Monday 31 December 2012

Barnett Newman





Barnett Newman painted what I would call his first proper stripes around 1948/9. Just think he was painting these while the rest of the world was playing tiddlywinks or running about as below.
This one's called Onement II. Many questions arise when one begins to consider Barnett's stripes (not least the titles) and if you consider them enough and finally lie down to have a rest on the day bed, all you can see is stripes when you shut your eyes. Imagine what they were doing to him.

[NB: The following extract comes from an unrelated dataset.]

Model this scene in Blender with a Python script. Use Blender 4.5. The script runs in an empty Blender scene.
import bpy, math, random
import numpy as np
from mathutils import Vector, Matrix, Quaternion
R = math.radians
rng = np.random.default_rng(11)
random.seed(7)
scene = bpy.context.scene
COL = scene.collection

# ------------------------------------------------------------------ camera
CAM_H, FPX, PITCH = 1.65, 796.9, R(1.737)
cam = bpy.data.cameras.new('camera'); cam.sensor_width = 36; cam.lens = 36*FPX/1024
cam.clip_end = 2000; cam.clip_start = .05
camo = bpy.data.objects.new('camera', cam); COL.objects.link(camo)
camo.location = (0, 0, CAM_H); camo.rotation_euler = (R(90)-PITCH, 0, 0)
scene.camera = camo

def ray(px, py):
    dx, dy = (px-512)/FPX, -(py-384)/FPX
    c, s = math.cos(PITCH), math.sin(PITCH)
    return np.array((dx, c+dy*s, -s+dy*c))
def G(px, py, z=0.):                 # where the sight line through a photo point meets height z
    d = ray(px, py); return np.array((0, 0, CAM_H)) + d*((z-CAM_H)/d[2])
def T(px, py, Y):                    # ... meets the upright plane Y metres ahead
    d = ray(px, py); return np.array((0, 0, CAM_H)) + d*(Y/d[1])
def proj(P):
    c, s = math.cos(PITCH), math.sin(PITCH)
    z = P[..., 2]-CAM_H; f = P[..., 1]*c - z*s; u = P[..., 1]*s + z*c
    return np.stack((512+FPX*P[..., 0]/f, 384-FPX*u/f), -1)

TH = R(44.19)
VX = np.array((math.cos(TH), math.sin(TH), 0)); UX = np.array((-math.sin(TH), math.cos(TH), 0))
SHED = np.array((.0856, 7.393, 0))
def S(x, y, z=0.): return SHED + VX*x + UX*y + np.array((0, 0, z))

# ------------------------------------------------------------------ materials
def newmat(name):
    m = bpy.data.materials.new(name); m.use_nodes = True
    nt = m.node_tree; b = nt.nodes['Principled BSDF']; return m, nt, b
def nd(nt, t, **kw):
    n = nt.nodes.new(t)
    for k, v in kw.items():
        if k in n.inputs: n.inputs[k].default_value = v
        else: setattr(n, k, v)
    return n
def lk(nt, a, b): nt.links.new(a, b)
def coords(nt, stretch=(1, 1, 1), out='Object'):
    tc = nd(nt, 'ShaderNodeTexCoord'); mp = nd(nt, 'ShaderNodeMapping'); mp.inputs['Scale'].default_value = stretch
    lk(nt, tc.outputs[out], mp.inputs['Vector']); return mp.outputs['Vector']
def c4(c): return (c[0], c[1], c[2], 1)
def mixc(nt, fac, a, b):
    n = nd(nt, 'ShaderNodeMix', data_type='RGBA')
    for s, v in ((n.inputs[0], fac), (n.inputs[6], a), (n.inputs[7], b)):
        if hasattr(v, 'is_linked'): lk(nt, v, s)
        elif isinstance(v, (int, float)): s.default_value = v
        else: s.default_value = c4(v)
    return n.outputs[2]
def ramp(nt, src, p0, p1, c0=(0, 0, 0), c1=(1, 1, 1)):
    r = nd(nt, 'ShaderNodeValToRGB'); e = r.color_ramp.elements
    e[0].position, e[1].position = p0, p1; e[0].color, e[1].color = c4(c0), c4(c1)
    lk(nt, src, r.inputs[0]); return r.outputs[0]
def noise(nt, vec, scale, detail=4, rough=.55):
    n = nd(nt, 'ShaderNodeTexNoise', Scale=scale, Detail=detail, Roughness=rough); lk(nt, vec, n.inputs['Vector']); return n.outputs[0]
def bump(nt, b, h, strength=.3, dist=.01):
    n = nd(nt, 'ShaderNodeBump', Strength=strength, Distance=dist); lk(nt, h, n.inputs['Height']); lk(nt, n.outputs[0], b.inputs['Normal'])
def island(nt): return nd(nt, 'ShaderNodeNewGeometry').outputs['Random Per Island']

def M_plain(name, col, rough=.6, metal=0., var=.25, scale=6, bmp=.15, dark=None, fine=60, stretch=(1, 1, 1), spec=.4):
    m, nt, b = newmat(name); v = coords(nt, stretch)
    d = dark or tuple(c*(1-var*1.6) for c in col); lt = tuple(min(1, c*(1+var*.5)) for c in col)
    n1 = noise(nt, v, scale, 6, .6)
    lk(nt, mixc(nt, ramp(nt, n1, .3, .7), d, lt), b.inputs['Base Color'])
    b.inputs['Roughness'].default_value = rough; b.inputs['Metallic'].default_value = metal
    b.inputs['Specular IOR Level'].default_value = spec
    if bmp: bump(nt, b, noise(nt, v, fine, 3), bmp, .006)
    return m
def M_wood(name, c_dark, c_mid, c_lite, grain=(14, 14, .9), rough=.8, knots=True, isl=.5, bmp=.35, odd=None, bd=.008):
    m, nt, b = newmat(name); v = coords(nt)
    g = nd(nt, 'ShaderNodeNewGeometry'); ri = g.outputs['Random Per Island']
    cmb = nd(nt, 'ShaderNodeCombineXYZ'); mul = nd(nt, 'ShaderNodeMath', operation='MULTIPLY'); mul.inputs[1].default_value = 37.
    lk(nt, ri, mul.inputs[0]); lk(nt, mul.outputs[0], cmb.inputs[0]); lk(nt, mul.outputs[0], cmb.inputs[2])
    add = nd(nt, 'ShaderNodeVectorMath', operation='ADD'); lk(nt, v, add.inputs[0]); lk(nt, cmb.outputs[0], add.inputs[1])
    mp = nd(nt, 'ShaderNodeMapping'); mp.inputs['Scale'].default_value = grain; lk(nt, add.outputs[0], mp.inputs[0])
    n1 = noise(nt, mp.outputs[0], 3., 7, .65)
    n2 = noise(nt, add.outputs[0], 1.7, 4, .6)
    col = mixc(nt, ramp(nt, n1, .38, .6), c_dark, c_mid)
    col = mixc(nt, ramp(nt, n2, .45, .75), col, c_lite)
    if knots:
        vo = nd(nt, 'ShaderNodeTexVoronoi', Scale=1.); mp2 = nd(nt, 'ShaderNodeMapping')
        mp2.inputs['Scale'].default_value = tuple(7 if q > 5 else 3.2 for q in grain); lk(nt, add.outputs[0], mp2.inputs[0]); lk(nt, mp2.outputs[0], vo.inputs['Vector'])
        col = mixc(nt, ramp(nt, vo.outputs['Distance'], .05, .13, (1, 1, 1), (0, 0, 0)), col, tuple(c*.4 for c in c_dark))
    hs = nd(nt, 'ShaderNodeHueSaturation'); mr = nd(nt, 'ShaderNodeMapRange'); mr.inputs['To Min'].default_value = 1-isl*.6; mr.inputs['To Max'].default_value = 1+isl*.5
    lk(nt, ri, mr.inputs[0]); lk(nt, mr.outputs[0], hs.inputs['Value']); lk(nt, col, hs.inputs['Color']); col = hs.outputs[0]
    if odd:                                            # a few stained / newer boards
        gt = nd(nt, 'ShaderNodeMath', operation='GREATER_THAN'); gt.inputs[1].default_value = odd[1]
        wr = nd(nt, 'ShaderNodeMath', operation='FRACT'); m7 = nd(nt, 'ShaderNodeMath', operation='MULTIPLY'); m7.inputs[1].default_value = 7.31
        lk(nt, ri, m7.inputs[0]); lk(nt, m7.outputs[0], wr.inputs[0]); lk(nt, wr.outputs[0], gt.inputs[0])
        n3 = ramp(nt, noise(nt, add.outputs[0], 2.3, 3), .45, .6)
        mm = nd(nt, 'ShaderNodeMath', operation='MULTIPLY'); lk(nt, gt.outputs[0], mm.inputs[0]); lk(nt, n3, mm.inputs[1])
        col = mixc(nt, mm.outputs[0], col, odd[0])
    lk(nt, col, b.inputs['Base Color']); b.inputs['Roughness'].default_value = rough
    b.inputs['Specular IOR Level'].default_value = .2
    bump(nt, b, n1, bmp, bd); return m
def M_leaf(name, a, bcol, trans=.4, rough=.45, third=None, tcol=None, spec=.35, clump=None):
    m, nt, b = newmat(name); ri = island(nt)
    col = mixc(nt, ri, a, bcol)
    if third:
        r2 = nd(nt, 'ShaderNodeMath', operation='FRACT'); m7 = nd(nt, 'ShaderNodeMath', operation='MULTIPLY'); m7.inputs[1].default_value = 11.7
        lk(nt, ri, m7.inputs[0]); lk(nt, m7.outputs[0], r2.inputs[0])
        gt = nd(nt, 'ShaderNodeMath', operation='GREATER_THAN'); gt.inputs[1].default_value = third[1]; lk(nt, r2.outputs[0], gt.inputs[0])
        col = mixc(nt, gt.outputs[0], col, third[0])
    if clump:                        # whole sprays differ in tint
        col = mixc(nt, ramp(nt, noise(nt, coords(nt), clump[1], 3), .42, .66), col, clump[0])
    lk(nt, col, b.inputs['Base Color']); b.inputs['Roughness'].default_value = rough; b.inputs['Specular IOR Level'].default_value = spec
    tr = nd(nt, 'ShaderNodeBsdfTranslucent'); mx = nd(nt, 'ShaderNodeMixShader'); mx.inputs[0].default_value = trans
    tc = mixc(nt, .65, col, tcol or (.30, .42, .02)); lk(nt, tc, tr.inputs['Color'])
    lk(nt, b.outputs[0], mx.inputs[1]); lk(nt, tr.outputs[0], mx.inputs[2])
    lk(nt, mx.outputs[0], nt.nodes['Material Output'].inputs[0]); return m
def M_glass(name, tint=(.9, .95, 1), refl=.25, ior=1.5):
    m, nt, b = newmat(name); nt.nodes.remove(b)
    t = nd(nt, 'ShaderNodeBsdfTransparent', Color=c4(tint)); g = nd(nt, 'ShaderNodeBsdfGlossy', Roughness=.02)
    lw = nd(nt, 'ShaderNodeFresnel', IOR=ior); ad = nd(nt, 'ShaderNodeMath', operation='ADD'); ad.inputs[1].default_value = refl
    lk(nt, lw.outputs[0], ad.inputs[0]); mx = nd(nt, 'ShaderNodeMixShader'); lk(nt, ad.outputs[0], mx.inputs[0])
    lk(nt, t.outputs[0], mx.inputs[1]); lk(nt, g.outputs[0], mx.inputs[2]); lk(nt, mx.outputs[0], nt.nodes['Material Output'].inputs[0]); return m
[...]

Meanwhile if you leave a book of Newman's open on your table, why you are possessed of an irresistable urge to to tidy up? And he didn't use a ruler but he did use sellotape. And that is not even beginning to wonder what these paintings do to you when you see them in the flesh (the best collection I've seen is at the Menil in Houston) where they tend to make you all weak at the
knees.
I don't buy all the transcendental stuff about these paintings very easily, I like them as investigations of paint and colour and balance that would appropriately sit next to Mies's first MOMA show in 1947,  but I do love 'em, and I'm lucky enough to have been given all of them in one book, the Catalogue Raisonne, just about the heaviest book I've ever owned, I have the whole set, every stripe he ever did, and that of course (ignoring the early work where he was just finding his way not doing stripes) was all he did, all of his life, every day. That, for post modern generations, is worthy of great respect. It is a truly wonderful book.
But as I lay on the day bed today, with it being January 1st and it being exquisite with nothing happening- I even resorted to 'sorting LPs' (loud ones on the top shelf, quieter ones on the bottom shelf, those in between at the ends-if you're interested) I realized it all went tits up for Barnett in 1968/9, when he suffered a momentary lapse of reason and inexplicably started painting the stripes in triangles. It just goes to show you should quit while you're ahead, at cards or in art. He was wobbling. He died of a heart attack in 1970.